落選した作品を再応募すると
落選になった作品を別な賞に再応募する人をよく見かけるのですが、ほとんどの場合、これは無駄なことです。
なぜならば、落選する作品には、落選するだけの理由がちゃんと存在しているからです。その理由がクリアされない限り、何度どこに応募しても、きっとまた同じ理由で落選するはずです。
では、少し書き直してパワーアップしたものを再応募するというのは、どうでしょうか?
実は、これもあまりおすすめできません。なぜかというと、下読みさんは同じような傾向の複数の賞を掛け持ちしていることが多いため、運が悪いと別な賞に応募したのに同じ下読みさんに読まれてしまう、ということがあるからです。
最悪、「あ、これは去年○○賞で俺が落としたやつじゃないか。性懲りもなくまた送ってきやがって」などと言って、読まずに捨てられる可能性すらあるからです。
もう誰が見ても別物というくらいに改稿されているならば再応募してみてもいいかもしれませんが、少しくらいの書き直しならば、たとえ別な下読みさんに当たったとしても、無駄である可能性が高いです。

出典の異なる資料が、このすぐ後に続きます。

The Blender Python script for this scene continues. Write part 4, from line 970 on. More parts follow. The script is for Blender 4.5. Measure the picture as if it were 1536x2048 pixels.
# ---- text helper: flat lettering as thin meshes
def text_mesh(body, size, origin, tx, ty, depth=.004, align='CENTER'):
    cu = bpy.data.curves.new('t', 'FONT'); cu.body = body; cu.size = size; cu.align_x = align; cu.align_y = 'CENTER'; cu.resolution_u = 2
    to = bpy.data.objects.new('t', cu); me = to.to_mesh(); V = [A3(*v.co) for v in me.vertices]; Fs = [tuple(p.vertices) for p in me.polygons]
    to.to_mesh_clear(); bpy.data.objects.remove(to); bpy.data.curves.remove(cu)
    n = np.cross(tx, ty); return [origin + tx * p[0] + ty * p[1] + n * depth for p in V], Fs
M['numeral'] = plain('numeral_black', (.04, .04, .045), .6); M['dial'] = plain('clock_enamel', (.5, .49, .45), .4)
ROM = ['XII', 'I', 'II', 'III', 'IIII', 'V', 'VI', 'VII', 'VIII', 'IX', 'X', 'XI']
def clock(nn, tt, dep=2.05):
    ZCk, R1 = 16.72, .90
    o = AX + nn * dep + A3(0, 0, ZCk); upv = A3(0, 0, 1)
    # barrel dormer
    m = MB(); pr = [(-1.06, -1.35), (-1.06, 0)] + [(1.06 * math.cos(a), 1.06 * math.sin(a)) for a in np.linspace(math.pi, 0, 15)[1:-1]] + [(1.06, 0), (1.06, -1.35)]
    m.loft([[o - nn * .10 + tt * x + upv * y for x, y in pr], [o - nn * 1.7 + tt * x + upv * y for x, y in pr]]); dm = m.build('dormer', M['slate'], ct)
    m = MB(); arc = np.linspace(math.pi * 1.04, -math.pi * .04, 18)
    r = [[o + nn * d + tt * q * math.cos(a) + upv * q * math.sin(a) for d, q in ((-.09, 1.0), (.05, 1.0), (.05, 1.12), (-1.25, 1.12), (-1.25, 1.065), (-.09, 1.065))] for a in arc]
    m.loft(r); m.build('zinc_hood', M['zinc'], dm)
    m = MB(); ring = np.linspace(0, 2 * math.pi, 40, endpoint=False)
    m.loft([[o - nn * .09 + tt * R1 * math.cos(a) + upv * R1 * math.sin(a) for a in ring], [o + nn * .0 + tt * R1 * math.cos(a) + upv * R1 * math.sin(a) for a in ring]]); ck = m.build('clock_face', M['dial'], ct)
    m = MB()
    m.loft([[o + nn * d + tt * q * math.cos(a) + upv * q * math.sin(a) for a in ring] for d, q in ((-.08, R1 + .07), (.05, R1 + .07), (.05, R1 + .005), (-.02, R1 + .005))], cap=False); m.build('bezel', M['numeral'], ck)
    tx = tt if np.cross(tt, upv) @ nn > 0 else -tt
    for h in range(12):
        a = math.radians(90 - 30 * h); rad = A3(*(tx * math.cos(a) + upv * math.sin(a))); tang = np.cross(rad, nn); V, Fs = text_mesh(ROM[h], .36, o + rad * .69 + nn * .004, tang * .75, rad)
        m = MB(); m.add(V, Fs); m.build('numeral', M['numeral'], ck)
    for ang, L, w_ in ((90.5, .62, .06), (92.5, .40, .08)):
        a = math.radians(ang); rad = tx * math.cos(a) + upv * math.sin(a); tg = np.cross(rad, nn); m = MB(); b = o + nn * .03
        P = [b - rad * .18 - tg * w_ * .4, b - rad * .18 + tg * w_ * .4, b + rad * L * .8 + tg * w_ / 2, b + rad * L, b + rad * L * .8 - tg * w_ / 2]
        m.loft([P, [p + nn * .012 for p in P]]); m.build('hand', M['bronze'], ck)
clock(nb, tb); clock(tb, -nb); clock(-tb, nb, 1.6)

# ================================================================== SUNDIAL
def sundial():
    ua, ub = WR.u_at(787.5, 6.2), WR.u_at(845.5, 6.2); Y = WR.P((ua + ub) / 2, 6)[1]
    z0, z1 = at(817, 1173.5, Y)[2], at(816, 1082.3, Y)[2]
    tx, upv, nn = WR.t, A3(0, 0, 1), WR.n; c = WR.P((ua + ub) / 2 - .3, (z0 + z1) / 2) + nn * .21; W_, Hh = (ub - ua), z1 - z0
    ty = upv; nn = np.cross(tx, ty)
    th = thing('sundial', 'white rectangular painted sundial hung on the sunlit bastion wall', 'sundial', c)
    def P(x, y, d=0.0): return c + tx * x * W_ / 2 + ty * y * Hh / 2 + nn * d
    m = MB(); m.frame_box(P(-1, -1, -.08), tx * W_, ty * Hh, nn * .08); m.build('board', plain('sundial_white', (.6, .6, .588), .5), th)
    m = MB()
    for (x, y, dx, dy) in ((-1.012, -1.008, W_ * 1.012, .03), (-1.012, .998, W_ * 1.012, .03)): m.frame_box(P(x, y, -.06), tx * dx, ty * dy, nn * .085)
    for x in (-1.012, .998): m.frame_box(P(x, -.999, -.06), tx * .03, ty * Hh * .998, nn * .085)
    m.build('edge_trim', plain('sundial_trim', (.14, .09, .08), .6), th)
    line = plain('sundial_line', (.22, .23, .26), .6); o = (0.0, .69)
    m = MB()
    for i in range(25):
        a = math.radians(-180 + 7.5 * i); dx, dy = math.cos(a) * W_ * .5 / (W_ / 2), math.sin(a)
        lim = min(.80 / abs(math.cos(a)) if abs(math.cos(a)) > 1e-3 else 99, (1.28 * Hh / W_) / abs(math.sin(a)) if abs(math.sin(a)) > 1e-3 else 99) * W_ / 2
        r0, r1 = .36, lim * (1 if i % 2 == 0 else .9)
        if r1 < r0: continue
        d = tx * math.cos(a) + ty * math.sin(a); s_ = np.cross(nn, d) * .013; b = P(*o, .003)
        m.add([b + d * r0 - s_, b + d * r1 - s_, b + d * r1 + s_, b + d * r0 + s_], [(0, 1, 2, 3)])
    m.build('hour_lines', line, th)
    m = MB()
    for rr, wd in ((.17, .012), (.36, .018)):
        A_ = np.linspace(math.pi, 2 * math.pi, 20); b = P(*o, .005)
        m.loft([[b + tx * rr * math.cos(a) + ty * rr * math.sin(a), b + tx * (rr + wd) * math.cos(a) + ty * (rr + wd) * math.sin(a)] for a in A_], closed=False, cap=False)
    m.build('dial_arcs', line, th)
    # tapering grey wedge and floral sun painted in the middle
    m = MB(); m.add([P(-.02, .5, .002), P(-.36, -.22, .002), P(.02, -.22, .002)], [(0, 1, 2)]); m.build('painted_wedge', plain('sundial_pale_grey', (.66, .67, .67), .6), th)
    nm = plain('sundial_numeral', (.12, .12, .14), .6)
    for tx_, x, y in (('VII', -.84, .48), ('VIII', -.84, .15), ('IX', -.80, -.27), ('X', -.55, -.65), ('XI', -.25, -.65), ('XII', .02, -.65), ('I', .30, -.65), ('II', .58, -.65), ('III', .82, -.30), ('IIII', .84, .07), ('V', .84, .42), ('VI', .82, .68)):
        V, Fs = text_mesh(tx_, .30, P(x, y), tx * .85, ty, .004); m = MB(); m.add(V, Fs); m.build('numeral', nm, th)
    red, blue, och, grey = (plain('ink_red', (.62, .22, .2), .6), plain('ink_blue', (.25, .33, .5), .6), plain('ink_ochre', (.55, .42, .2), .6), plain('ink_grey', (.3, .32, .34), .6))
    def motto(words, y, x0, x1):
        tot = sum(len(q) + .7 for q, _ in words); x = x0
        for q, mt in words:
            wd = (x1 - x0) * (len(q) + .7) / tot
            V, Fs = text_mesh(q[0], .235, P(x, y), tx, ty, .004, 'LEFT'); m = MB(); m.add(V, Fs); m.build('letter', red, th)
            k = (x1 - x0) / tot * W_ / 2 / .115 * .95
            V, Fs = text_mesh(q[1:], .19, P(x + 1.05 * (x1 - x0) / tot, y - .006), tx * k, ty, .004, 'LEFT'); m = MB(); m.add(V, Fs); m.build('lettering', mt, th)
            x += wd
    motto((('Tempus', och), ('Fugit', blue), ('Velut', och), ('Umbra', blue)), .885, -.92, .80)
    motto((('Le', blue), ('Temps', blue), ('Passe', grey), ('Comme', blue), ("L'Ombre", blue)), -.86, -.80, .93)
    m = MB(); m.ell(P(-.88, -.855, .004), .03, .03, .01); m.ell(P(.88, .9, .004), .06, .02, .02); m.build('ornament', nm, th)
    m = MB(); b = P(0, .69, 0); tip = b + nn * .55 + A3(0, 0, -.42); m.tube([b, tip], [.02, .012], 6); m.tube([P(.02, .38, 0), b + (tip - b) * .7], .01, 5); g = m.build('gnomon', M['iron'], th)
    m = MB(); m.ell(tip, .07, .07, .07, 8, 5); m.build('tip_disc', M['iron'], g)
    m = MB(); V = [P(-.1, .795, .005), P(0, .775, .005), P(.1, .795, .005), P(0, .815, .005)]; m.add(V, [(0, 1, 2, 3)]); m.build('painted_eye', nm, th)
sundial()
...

また、書き直しをしたならば、別な賞ではなく、「去年の落選作品を全面改稿して再挑戦します」と明記して、同じ賞に再応募したほうが、たとえまた同じ下読みさんに当たったとしても、好意的に読んでもらえるように思います。
ただ、どっちにしろ、プロの作家として活躍するためには、常に新作を発表し続けなければならないわけですから、「自分にはこれ一作しかない」というような人は、プロの作家にはなれません。本当に落選作品に自信があるのならば、むしろ、将来プロになった時のストック用にしておいて、新人賞にはまた別な新しい作品を書いて応募する、というほうが、現実的な選択です。